For more information, and to join as a Charter Member of the Museum, please visit theFANHS Museum website 


Known for its historical site to Filipinos, Stockton was chosen as the future site for the Filipino American National Historical Museum by the FANHS Board of Trustees at the 1994 Conference held in San Francisco. This museum houses the many items of historical memorabilia that has been gathered by each chapter as well as other items donated from private citizens.

“The national society approved Stockton as a museum site because of its historic role as the center of Filipino American family and community life and labor activities,” said FANHS archivist Fred Cordova. Once the largest population center of Filipinos outside the Philippines, Stockton’s “Little Manila” attracted thousands of immigrants who found work and support systems here.

“Much of the birth of Filipino American history was ensconced in Stockton, and it’s part of our national society’s effort to preserve and promote what that history is all about,” Cordova said.

This museum reflects the many contributions that Filipino Americans have made throughout the United States.


Long road to creation of Filipino museum nearly over

Letty Perez of Stockton has spearheaded the effort to bring a Filipino museum to Stockton. CLIFFORD OTO/The Record

By Roger Phillips
Record Staff Writer
Posted Sep. 15, 2014 @ 8:00 pm
Original article @ Recordnet.com

STOCKTON — For 20 years, Leatrice Bantillo “Letty” Perez has been part of a group that has been dreaming and working and raising funds and dreaming some more.

The vision through two decades has been the establishment of a museum honoring and chronicling the struggles and successes of Stockton’s Filipino community. Exhibits for the museum are hidden for the moment in two storage units in north Stockton.

Now, after all those years, the Filipino-American National Historical Society’s first museum is close to becoming a reality in downtown Stockton.

If all goes according to plan, the small museum will open several months from now in the under-renovation Newberry Building, one of several planned new storefronts at the site at the northwest corner of Weber Avenue and Sutter Street.

“I said after my stroke (10 years ago), ‘I hope I will live until this day comes,’” Perez, the 85-year-old president of the historical society’s local chapter, said Monday morning as she sat in her south Stockton home. “We’ve been working at this so long. It’s time we had a place.”

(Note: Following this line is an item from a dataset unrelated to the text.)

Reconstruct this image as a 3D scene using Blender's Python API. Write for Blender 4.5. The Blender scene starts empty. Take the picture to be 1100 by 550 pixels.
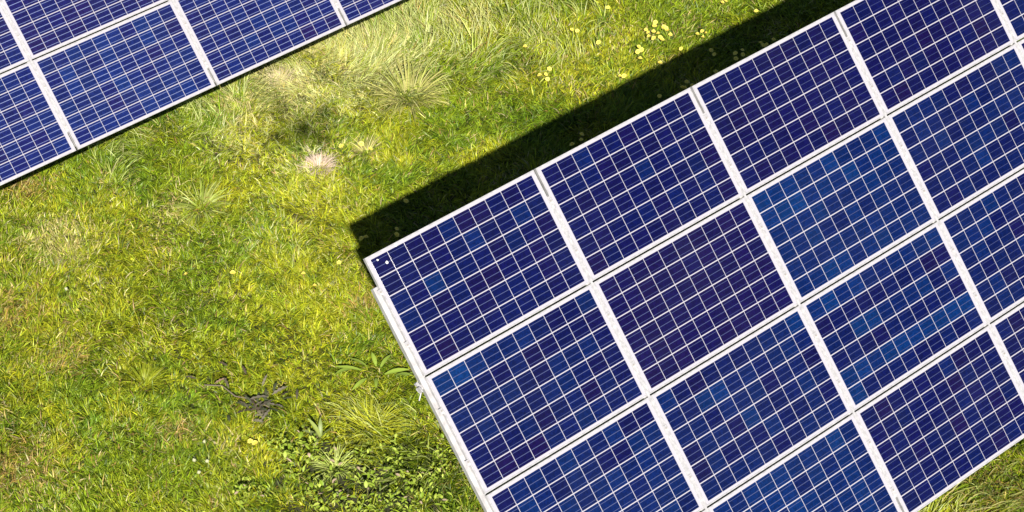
import bpy, bmesh, math, random
import numpy as np
from mathutils import Vector, Matrix

S = bpy.context.scene
C = S.collection

# ---------------------------------------------------------------- camera
CAM = Vector((-6.73099905, -10.21056861, 14.74727538))
c_right = Vector((0.77862188, -0.62743817, -0.00832522))
c_up = Vector((0.42538206, 0.51803311, 0.74208612))
c_back = c_right.cross(c_up)
cd = bpy.data.cameras.new('camera')
cam = bpy.data.objects.new('camera', cd)
C.objects.link(cam)
cam.matrix_world = Matrix(((c_right.x, c_up.x, c_back.x, CAM.x), (c_right.y, c_up.y, c_back.y, CAM.y),
                           (c_right.z, c_up.z, c_back.z, CAM.z), (0, 0, 0, 1)))
cd.lens = 76.1733
cd.sensor_width = 36
cd.clip_start = 0.02
cd.clip_end = 3000
S.camera = cam

# ---------------------------------------------------------------- sky, sun, exposure
SUN = Vector((-0.40881115, -0.66798523, 0.62182729)).normalized()
wd = bpy.data.worlds.new('World')
S.world = wd
wd.use_nodes = True
nt = wd.node_tree
sky = nt.nodes.new('ShaderNodeTexSky')
sky.sky_type = 'NISHITA'
sky.sun_disc = False
sky.air_density = .6
sky.dust_density = .2
sky.sun_elevation = math.asin(SUN.z)
sky.sun_rotation = math.atan2(SUN.x, SUN.y)
bg = nt.nodes['Background']
bg.inputs['Strength'].default_value = 0.05
nt.links.new(sky.outputs[0], bg.inputs['Color'])
ld = bpy.data.lights.new('sun', 'SUN')
ld.energy = 5.0
ld.angle = math.radians(0.53)
ld.color = (1.0, 0.95, 0.86)
sun = bpy.data.objects.new('sun', ld)
C.objects.link(sun)
sun.rotation_euler = SUN.to_track_quat('Z', 'Y').to_euler()
S.view_settings.view_transform = 'Standard'
S.view_settings.look = 'None'
S.view_settings.gamma = 1
S.view_settings.use_curve_mapping = False
S.view_settings.exposure = 0.8

random.seed(11)
rng = np.random.default_rng(11)

# ---------------------------------------------------------------- helpers
def mat(name, base, rough=.5, metal=0.0, coat=0.0, spec=.5):
    m = bpy.data.materials.new(name)
    m.use_nodes = True
    b = m.node_tree.nodes['Principled BSDF']
    b.inputs['Base Color'].default_value = (*base, 1)
    b.inputs['Roughness'].default_value = rough
    b.inputs['Metallic'].default_value = metal
    b.inputs['Coat Weight'].default_value = coat
    b.inputs['Coat Roughness'].default_value = .06
    b.inputs['Specular IOR Level'].default_value = spec
    return m

def noise_mat(name, c1, c2, scale, rough=.5, metal=0.0, bump=0.0, detail=4):
    m = mat(name, c1, rough, metal)
    t = m.node_tree
    b = t.nodes['Principled BSDF']
    tc = t.nodes.new('ShaderNodeTexCoord')
    n = t.nodes.new('ShaderNodeTexNoise')
    n.inputs['Scale'].default_value = scale
    n.inputs['Detail'].default_value = detail
    r = t.nodes.new('ShaderNodeValToRGB')
    r.color_ramp.elements[0].color = (*c1, 1)
    r.color_ramp.elements[1].color = (*c2, 1)
    r.color_ramp.elements[0].position = .35
    r.color_ramp.elements[1].position = .68
    t.links.new(tc.outputs['Object'], n.inputs['Vector'])
    t.links.new(n.outputs['Fac'], r.inputs['Fac'])
    t.links.new(r.outputs['Color'], b.inputs['Base Color'])
    if bump:
        bp = t.nodes.new('ShaderNodeBump')
        bp.inputs['Strength'].default_value = bump
        bp.inputs['Distance'].default_value = .02
        t.links.new(n.outputs['Fac'], bp.inputs['Height'])
        t.links.new(bp.outputs['Normal'], b.inputs['Normal'])
    return m

def link(name, mesh, parent=None, mats=(), loc=(0, 0, 0)):
    o = bpy.data.objects.new(name, mesh)
    C.objects.link(o)
    for m in mats:
        mesh.materials.append(m)
    if parent:
        o.parent = parent
    o.location = loc
    return o

def tag(o, label, cat, group=None, kind=None):
    o['label'] = label
    o['category'] = cat
    if group:
        o['group'] = group
    if kind:
        o['kind'] = kind
    return o

def empty(name, loc, rot=(0, 0, 0)):
    o = bpy.data.objects.new(name, None)
    o.empty_display_size = .1
    C.objects.link(o)
    o.location = loc
    o.rotation_euler = rot
    return o

def box(bm, x0, x1, y0, y1, z0, z1, mi=0, skip_bottom=False):
    v = [bm.verts.new(p) for p in ((x0, y0, z0), (x1, y0, z0), (x1, y1, z0), (x0, y1, z0),
                                   (x0, y0, z1), (x1, y0, z1), (x1, y1, z1), (x0, y1, z1))]
    fs = [(4, 5, 6, 7), (0, 1, 5, 4), (1, 2, 6, 5), (2, 3, 7, 6), (3, 0, 4, 7)]
    if not skip_bottom:
        fs.append((3, 2, 1, 0))
    for f in fs:
        bm.faces.new([v[i] for i in f]).material_index = mi

def tube(bm, a, b, r0, r1=None, n=8, mi=0, cap=True):
    a, b = Vector(a), Vector(b)
    r1 = r0 if r1 is None else r1
    d = (b - a).normalized()
    x = d.orthogonal().normalized()
    y = d.cross(x)
    ra = [bm.verts.new(a + r0 * (x * math.cos(2*math.pi*k/n) + y * math.sin(2*math.pi*k/n))) for k in range(n)]
    rb = [bm.verts.new(b + r1 * (x * math.cos(2*math.pi*k/n) + y * math.sin(2*math.pi*k/n))) for k in range(n)]
    for k in range(n):
        bm.faces.new((ra[k], ra[(k+1) % n], rb[(k+1) % n], rb[k])).material_index = mi
    if cap:
        bm.faces.new(rb).material_index = mi
        bm.faces.new(ra[::-1]).material_index = mi

def done(bm, name, bevel=0.0):
    if bevel:
        bmesh.ops.bevel(bm, geom=bm.edges[:], offset=bevel, segments=1, affect='EDGES')
    me = bpy.data.meshes.new(name)
    bm.to_mesh(me)
    bm.free()
    return me

# ---------------------------------------------------------------- arrays of solar panels: geometry shared by both tables
TILT = math.radians(44.63884531)
PU, PV = 1.67471540, 1.01668459            # pitch of panels along the row and down the slope
PITCH, NCU, NCV = .158, 10, 6
CW, CH = 1.577, .945                       # cell field
PW, PH = 1.653, 1.0035                       # panel
GAPU = PU - PW

M_frame = noise_mat('anodised_aluminium', (.33, .318, .328), (.50, .488, .495), 22, .45, .15, 0, 7)
M_back = mat('white_backsheet', (.375, .36, .40), .5, coat=.2)
M_galv = noise_mat('galvanised_steel', (.34, .328, .332), (.50, .488, .49), 13, .48, .15, 0, 7)
M_bolt = mat('dull_bolt_steel', (.36, .33, .30), .5, .3)
M_drop = mat('bird_dropping_white', (.78, .77, .72), .8)
M_plastic = mat('black_plastic', (.02, .02, .022), .5)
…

By the time the museum opens, the Newberry Building is expected to be bustling.

A new daycare facility is scheduled to open at the site by the end of 2014, said David Garcia of the Cort Group development company. Additionally, Papa Urb’s Grill is slated by year’s end to open a Stockton branch of its popular Tracy-based Filipino-fusion restaurant in the Newberry Building.

“These are the exact kinds of businesses we want downtown,” Garcia said. “They’re local, and anytime you have a local entity coming in, they’re much more invested. Also, it’s great because they bring more people downtown, and they feed off each other.

“The more people you get here for any reason on the street, it makes the public feel safer. That’s the kind of vibrancy we want.”

According to the book “Filipinos in Stockton” by Dawn Mabalon and Rico Reyes, the first settlers from the Philippines arrived in Stockton near the end of the 19th century. Perez’s parents, Anastasio Bantillo and Virgilia Marella, moved to Stockton in the early 1900s.

Through most of the 20th century, Stockton was home to the largest community of Filipinos outside the Philippines. Perez says many of the migrants “had degrees and were capable lawyers, architects, engineers and teachers.”

“They wouldn’t hire you because you were Filipino,” she added. “If they hired you, it was for menial jobs.”

Stockton’s Little Manila neighborhood developed just south of where the Crosstown Freeway arose nearly a half-century ago. “Filipinos in Stockton” cites the construction of the Crosstown Freeway as pivotal in the uprooting of Little Manila.

Now, though, just a few blocks north of the old neighborhood, the new museum will provide a venue for telling the story of Stockton’s Filipinos in a 1,000-square-foot space.

“At some point we’d love to move into a larger space,” said Mel Lagasca, who, like Perez, has been working for 20 years to establish the museum. “We’ve reached our goal of getting a physical address. Hopefully now, it will take off like a rocket.”

Perez said the museum’s currently stored holdings are more than the Newberry Building site will be able to accommodate, so exhibits will rotate. She said she envisions an initial exhibit recreating the interior of a Delta islands bunkhouse like the ones Filipino farm-workers lived in nearly a century ago, with cots and mosquito netting and giant kettles for cooking.

“This is the start,” Perez said. “No matter how small a place, we need to have someplace to start displaying our Filipino-American museum. Without our past, how can we show where we are today?”